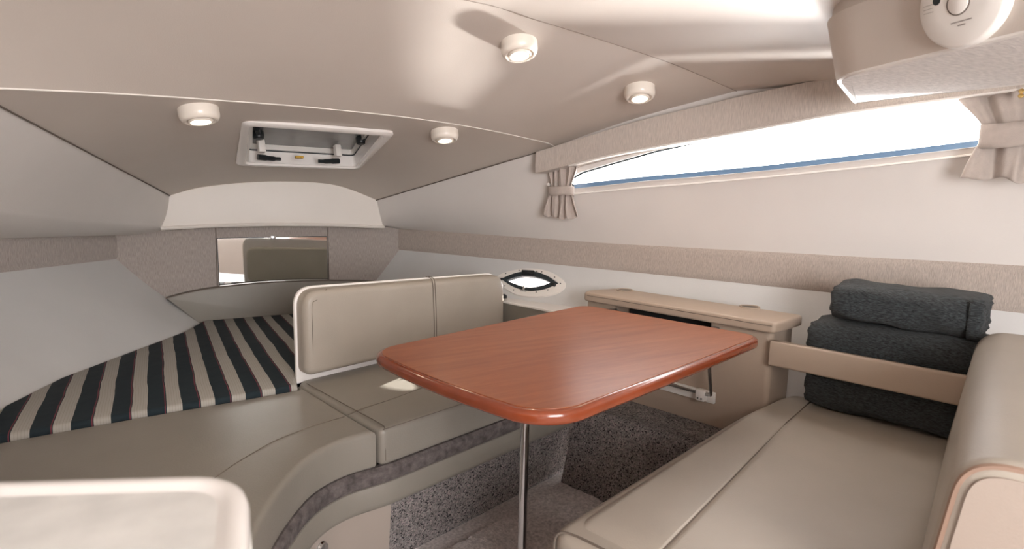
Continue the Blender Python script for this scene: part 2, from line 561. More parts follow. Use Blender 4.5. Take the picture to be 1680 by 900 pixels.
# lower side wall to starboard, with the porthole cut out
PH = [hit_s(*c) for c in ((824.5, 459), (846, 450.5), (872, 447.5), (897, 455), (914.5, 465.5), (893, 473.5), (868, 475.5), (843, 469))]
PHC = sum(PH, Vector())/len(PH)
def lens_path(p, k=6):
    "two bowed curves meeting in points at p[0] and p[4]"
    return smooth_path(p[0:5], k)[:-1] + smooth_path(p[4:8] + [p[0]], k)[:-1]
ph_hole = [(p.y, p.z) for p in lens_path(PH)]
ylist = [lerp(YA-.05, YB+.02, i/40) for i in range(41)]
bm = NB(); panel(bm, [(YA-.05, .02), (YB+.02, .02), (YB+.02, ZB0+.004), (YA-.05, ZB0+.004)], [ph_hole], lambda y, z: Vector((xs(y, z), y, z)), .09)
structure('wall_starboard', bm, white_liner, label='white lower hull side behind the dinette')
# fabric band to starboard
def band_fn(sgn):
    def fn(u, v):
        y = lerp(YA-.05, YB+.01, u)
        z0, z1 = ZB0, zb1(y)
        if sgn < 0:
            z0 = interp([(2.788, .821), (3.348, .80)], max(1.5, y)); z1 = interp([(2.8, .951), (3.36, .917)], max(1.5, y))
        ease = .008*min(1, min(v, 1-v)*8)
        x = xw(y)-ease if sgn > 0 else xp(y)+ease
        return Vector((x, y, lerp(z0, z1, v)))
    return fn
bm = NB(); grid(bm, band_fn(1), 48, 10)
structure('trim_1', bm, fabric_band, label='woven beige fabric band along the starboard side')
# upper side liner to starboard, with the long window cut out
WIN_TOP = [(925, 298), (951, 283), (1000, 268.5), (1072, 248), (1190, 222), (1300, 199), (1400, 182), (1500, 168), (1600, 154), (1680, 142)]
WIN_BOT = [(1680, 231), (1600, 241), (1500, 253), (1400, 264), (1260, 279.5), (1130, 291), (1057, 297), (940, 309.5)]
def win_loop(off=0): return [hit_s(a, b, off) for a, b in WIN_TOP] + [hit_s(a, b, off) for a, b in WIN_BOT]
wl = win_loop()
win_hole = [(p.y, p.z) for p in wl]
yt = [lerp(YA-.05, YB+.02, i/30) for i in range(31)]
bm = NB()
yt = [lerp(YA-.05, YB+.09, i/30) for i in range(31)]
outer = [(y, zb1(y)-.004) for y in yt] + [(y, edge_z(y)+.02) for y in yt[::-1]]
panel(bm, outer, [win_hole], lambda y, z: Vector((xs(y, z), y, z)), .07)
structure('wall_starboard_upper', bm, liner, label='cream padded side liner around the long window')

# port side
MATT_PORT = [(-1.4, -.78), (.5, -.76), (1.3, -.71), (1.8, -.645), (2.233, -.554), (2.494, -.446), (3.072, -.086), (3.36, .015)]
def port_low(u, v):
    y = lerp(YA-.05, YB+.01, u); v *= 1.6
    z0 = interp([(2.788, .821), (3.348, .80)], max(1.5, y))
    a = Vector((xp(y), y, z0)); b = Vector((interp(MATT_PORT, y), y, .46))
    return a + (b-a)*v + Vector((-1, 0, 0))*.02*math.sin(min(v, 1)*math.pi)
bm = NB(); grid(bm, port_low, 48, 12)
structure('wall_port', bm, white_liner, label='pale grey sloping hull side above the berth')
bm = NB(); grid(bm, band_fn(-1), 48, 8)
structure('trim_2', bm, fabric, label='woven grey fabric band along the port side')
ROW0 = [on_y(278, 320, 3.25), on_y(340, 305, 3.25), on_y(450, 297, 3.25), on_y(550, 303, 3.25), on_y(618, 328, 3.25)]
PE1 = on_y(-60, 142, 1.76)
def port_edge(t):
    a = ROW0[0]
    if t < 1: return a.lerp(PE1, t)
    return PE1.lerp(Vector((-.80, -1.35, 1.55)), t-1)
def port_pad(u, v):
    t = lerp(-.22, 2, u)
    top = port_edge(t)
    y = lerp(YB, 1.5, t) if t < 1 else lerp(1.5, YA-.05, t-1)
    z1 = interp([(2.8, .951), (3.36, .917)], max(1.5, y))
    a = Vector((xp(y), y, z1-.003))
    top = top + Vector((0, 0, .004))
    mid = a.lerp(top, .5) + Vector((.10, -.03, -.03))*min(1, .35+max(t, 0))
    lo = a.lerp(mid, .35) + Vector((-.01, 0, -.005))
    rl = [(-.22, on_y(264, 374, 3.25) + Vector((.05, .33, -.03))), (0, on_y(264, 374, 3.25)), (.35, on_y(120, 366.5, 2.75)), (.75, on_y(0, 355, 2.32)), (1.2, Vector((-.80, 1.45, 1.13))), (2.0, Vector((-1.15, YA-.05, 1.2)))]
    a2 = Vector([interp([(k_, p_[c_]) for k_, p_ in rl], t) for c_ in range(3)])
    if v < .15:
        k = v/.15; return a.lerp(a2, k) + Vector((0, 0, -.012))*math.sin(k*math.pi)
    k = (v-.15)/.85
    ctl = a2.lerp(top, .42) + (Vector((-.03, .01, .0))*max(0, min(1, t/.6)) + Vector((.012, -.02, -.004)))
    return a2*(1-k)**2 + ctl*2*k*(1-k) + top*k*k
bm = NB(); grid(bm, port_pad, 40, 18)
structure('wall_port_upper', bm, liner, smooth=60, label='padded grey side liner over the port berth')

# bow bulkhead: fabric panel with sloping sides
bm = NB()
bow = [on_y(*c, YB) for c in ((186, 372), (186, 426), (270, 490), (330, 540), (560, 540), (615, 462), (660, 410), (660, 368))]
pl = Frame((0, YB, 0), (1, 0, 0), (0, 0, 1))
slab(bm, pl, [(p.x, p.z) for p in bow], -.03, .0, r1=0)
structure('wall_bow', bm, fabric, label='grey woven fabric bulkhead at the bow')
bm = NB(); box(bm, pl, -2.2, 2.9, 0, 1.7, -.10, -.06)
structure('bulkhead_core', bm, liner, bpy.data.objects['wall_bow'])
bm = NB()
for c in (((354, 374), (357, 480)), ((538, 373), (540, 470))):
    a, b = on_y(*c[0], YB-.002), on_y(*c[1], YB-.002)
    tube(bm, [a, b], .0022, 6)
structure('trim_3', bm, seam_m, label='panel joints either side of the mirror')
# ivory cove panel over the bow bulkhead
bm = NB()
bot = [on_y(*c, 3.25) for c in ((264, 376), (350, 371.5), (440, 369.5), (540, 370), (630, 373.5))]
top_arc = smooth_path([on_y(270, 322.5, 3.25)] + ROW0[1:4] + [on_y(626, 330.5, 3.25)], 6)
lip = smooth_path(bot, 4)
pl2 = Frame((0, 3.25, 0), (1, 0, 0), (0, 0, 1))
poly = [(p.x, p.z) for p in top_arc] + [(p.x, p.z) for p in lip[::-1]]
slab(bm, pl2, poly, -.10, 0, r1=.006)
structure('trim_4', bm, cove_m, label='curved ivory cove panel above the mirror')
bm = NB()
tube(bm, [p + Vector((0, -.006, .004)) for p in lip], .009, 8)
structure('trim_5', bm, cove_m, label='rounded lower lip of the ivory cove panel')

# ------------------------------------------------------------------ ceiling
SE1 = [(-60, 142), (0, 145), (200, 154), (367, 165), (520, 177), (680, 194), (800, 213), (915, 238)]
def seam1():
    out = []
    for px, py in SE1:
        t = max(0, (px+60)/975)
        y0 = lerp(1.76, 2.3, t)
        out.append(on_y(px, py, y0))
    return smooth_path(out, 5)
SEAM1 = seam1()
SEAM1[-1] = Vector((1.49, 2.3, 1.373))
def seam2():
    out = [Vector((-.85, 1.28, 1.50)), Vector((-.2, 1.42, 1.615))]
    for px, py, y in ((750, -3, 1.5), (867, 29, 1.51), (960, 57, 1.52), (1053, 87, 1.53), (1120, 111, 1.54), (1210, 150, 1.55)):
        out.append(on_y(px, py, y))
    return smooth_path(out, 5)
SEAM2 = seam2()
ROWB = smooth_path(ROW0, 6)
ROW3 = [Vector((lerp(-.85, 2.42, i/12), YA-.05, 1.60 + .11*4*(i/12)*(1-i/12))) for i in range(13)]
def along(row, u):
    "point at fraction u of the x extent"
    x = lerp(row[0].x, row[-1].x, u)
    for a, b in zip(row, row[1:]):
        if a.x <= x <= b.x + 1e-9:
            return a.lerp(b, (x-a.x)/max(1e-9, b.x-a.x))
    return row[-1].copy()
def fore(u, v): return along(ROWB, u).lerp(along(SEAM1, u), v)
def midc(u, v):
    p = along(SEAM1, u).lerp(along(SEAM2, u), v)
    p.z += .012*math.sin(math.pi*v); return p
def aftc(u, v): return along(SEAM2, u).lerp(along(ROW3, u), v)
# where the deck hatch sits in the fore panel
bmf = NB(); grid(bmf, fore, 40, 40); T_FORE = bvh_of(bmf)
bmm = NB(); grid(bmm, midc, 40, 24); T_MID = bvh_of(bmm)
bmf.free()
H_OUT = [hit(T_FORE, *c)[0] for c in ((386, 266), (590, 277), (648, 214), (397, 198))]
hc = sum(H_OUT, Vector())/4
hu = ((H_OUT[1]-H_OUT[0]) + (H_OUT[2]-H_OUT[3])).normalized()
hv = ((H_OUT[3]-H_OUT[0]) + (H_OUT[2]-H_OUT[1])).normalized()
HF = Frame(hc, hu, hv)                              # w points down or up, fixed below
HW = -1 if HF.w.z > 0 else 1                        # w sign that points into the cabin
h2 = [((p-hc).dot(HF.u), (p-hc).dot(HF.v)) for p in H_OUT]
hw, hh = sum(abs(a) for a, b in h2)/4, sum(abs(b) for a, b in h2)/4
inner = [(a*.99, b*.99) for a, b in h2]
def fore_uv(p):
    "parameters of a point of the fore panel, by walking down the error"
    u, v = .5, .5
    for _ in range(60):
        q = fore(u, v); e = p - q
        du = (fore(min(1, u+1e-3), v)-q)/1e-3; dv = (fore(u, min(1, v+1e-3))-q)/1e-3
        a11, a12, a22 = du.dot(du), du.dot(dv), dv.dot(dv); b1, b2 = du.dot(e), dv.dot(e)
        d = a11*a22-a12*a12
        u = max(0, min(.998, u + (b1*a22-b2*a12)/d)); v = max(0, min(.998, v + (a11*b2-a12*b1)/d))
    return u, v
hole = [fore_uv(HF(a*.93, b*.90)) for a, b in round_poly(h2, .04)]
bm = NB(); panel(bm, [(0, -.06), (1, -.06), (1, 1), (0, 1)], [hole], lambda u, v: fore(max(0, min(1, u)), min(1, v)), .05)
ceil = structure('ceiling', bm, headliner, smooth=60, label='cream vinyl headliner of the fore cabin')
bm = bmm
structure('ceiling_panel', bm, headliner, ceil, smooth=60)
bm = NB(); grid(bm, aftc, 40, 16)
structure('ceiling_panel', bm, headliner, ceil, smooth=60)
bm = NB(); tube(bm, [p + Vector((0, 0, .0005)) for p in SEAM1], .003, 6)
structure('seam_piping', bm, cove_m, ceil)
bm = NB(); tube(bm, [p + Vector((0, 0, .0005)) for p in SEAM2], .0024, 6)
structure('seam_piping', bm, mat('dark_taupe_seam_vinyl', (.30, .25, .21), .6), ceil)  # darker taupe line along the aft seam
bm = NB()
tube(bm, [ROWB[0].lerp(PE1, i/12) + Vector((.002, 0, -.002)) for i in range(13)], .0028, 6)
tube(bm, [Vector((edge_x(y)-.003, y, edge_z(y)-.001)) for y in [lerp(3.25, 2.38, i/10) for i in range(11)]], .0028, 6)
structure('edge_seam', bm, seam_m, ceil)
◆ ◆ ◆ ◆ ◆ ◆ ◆
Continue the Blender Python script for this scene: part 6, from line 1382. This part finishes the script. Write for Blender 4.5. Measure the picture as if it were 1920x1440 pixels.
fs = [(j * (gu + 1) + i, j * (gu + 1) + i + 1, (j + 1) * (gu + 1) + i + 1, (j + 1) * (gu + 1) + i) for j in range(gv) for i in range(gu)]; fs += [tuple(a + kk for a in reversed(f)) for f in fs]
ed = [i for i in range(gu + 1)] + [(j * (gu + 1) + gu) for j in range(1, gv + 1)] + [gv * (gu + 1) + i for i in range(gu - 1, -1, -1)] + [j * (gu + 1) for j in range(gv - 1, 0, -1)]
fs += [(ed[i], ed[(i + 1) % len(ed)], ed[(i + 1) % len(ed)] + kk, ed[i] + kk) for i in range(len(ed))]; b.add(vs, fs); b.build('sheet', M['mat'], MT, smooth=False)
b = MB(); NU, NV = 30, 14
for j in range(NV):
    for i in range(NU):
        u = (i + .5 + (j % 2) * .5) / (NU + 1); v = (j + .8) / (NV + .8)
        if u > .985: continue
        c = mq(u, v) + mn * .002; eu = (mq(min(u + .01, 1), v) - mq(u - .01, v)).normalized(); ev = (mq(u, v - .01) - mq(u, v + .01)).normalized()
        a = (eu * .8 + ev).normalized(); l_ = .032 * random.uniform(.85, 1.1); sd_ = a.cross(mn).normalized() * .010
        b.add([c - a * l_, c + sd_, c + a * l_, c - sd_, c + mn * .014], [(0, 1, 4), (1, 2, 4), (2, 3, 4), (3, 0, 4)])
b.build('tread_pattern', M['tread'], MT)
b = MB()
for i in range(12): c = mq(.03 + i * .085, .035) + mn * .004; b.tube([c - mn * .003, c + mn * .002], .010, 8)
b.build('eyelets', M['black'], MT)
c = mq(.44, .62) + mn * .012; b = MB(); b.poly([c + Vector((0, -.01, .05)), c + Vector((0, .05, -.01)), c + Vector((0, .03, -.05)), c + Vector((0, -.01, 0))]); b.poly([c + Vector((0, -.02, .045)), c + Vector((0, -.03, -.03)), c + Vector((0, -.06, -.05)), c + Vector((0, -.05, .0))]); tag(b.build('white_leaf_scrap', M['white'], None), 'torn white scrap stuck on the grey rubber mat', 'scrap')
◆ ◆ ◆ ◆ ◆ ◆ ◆
### Work to do
Of all the entries above, repeat only the lines from the line that has "Continue the Blender Python script for this scene: part 6, from" to the line that has "c = mq(.44, .62)", both lines included, exactly.

### Answer to the exercise
Continue the Blender Python script for this scene: part 6, from line 1382. This part finishes the script. Write for Blender 4.5. Measure the picture as if it were 1920x1440 pixels.
fs = [(j * (gu + 1) + i, j * (gu + 1) + i + 1, (j + 1) * (gu + 1) + i + 1, (j + 1) * (gu + 1) + i) for j in range(gv) for i in range(gu)]; fs += [tuple(a + kk for a in reversed(f)) for f in fs]
ed = [i for i in range(gu + 1)] + [(j * (gu + 1) + gu) for j in range(1, gv + 1)] + [gv * (gu + 1) + i for i in range(gu - 1, -1, -1)] + [j * (gu + 1) for j in range(gv - 1, 0, -1)]
fs += [(ed[i], ed[(i + 1) % len(ed)], ed[(i + 1) % len(ed)] + kk, ed[i] + kk) for i in range(len(ed))]; b.add(vs, fs); b.build('sheet', M['mat'], MT, smooth=False)
b = MB(); NU, NV = 30, 14
for j in range(NV):
    for i in range(NU):
        u = (i + .5 + (j % 2) * .5) / (NU + 1); v = (j + .8) / (NV + .8)
        if u > .985: continue
        c = mq(u, v) + mn * .002; eu = (mq(min(u + .01, 1), v) - mq(u - .01, v)).normalized(); ev = (mq(u, v - .01) - mq(u, v + .01)).normalized()
        a = (eu * .8 + ev).normalized(); l_ = .032 * random.uniform(.85, 1.1); sd_ = a.cross(mn).normalized() * .010
        b.add([c - a * l_, c + sd_, c + a * l_, c - sd_, c + mn * .014], [(0, 1, 4), (1, 2, 4), (2, 3, 4), (3, 0, 4)])
b.build('tread_pattern', M['tread'], MT)
b = MB()
for i in range(12): c = mq(.03 + i * .085, .035) + mn * .004; b.tube([c - mn * .003, c + mn * .002], .010, 8)
b.build('eyelets', M['black'], MT)
c = mq(.44, .62) + mn * .012; b = MB(); b.poly([c + Vector((0, -.01, .05)), c + Vector((0, .05, -.01)), c + Vector((0, .03, -.05)), c + Vector((0, -.01, 0))]); b.poly([c + Vector((0, -.02, .045)), c + Vector((0, -.03, -.03)), c + Vector((0, -.06, -.05)), c + Vector((0, -.05, .0))]); tag(b.build('white_leaf_scrap', M['white'], None), 'torn white scrap stuck on the grey rubber mat', 'scrap')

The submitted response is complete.